Spannende politieke verwikkelingen
Ronduit spannend zijn de paragrafen waarin Schelkens de internationale politieke verwikkelingen beschrijft waarin Willebrands als vertegenwoordiger van de katholieke kerk in terechtkomt. Eén daarvan was de Cubaanse rakettencrisis. Nadat de Amerikaanse inlichtingendienst raketten had ontdekt op het communistische Cuba, rees de dreiging tussen Moskou en Washington hoog op. Het Vaticaan was betrokken bij deze mondiale crisis. De paus riep op tot het vermijden van een nucleair conflict en probeerde tegelijkertijd het diplomatieke krediet te gebruiken om de Oekraïense geestelijke Josyf Slipyj vrij te krijgen. Die zat sinds 1946 gevangen in de Russische gevangenkampen. Willebrands reisde namens de paus naar Moskou en nam op zijn terugweg Slipyj mee. Deze gebeurtenissen leverden Willebrands een schat aan ervaring en contacten op. Tot aan het einde van zijn loopbaan werd Willebrands betrokken in de kerkelijke contacten achter het IJzeren Gordijn.

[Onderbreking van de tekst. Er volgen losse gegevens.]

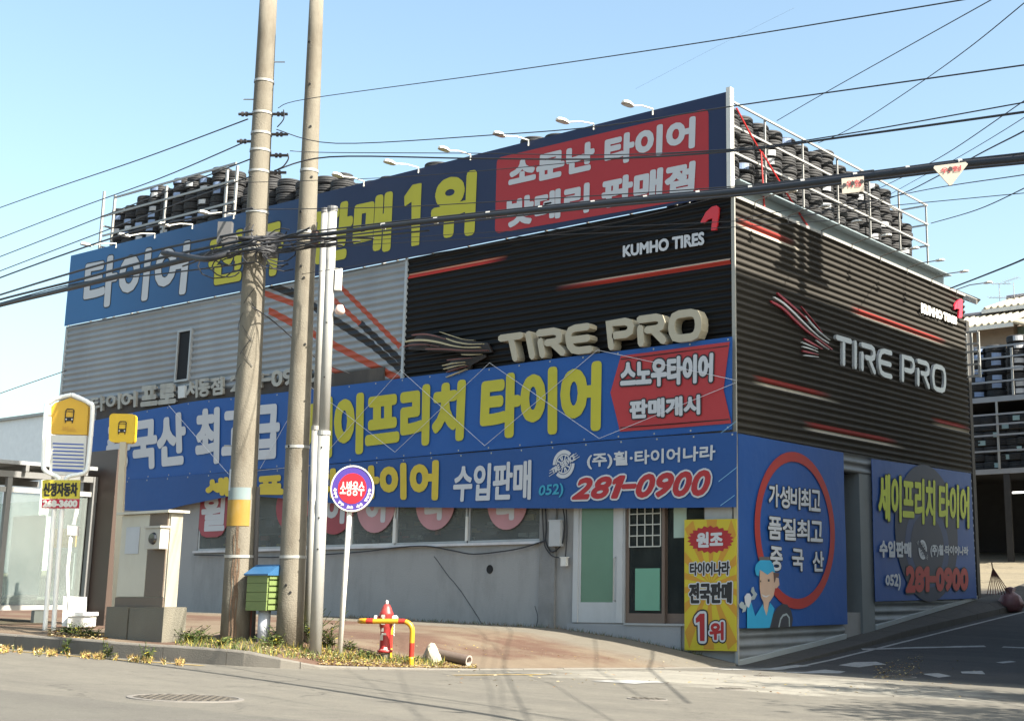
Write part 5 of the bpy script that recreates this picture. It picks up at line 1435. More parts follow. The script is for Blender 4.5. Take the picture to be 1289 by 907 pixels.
def band(at, ra, s, h, m, par, name, grow=.006, a0=0, a1=2*math.pi, seg=24):
    """a curved wrap on the shaft between heights s-h and s+h"""
    mb = MB(); vs = []
    k = (at(1)-at(0)).length; n = seg
    for z in (s-h/k, s+h/k):
        c = at(z); r = ra(z)+grow
        for i in range(n+1): a = a0+(a1-a0)*i/n; vs.append((c.x+r*math.cos(a), c.y+r*math.sin(a), c.z))
    mb.add(vs, [(i, i+1, n+2+i, n+1+i) for i in range(n)]); return mb.build(name, m, par, True)
fa = math.atan2(NV_.y, NV_.x)
s_ = lambda py: hit(P1, T1, py)
M_yst = mat('old_yellow_wrap', (.26, .155, .02), .7, var=.15, scale=6, dirt=.5, dirtcol=(.3, .25, .15)); M_bst = mat('faded_blue_wrap', (.14, .20, .22), .8, var=.2, dirt=.5, dirtcol=(.25, .24, .2))
kk = (T1-P1).length
band(at1, ra1, s_(644), .20, M_yst, t, 'yellow_wrap', .006, fa-1.15, fa+.9)
band(at1, ra1, s_(621.5), .085, M_bst, t, 'blue_wrap', .007, fa-1.1, fa+.9)
band(at1, ra1, s_(604), .15, M_st, t, 'paper_notice', .007, fa-1.3, fa-.75)
band(at1, ra1, s_(700), .02, M_steel, t, 'strap_band', .012)
for py in (96, 137, 163, 185, 212, 264, 298, 312): band(at1, ra1, s_(py), .018, M_steel, t, 'clamp', .010)
M_rust = mat('rust_streak', (.11, .07, .045), .95, var=.4, scale=7, bump=.5)
mb = MB()
for a0_, top, wd in ((fa+.10, 662, .03), (fa-.12, 672, .018), (fa+.28, 690, .02)):
    n = 14; vs = []
    for k in range(n+1):
        s = s_(805)+(s_(top)-s_(805))*k/n; c = at1(s); r = ra1(s)+.004; w_ = wd*(.5+random.random())
        for sg in (-1, 1): a = a0_+.03*math.sin(k*1.3)+sg*w_/r/2; vs.append((c.x+r*math.cos(a), c.y+r*math.sin(a), c.z))
    mb.add(vs, [(2*k, 2*k+1, 2*k+3, 2*k+2) for k in range(n)])
mb.build('rust_streak', M_rust, t)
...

Nederlandse kerkgeschiedenis
Niet alleen de internationale politieke en kerkelijke geschiedenis komt in deze biografie in beeld. Door de benoeming van Willebrands tot aartsbisschop van Utrecht in 1975 komt ook de Nederlandse kerkgeschiedenis aan bod. Die is fascinerend, met name door de onderlinge spanningen tussen de Nederlandse bisschoppen. Waar sommigen vooruit wilden met kerkelijke vernieuwingen, volgden anderen juist een uiterst conservatief katholieke lijn. De hoofdopdracht van Willebrands was dan ook: de bisschoppen met elkaar in gesprek brengen en vastgelopen dossiers loswrikken. Ondanks Willebrands inzet bleef zijn periode als aartsbisschop gekenmerkt door vele controverses.
Tot slot
Al met al is de Willebrands-biografie een buitengewoon rijk boek. Naast een gedetailleerd inzicht in de ontwikkeling van het denken en handelen van Willebrands treft iedere geïnteresseerde in de geschiedenis van de verhouding van het katholicisme met andere religies veel nieuws. Het leven van Willebrands was inderdaad, zoals de achterflap van het boek schrijft, “een stuk wereldgeschiedenis”. Ondanks de soms vrij zware onderwerpen die Schelkens behandelt, is het boek goed leesbaar. Door middel van stijlfiguren en goedgekozen citaten blijft de tekst levendig. De verklarende woordenlijst achterin het boek geeft extra uitleg voor minder ingewijden in het katholicisme. Al met al is dit boek een aanrader.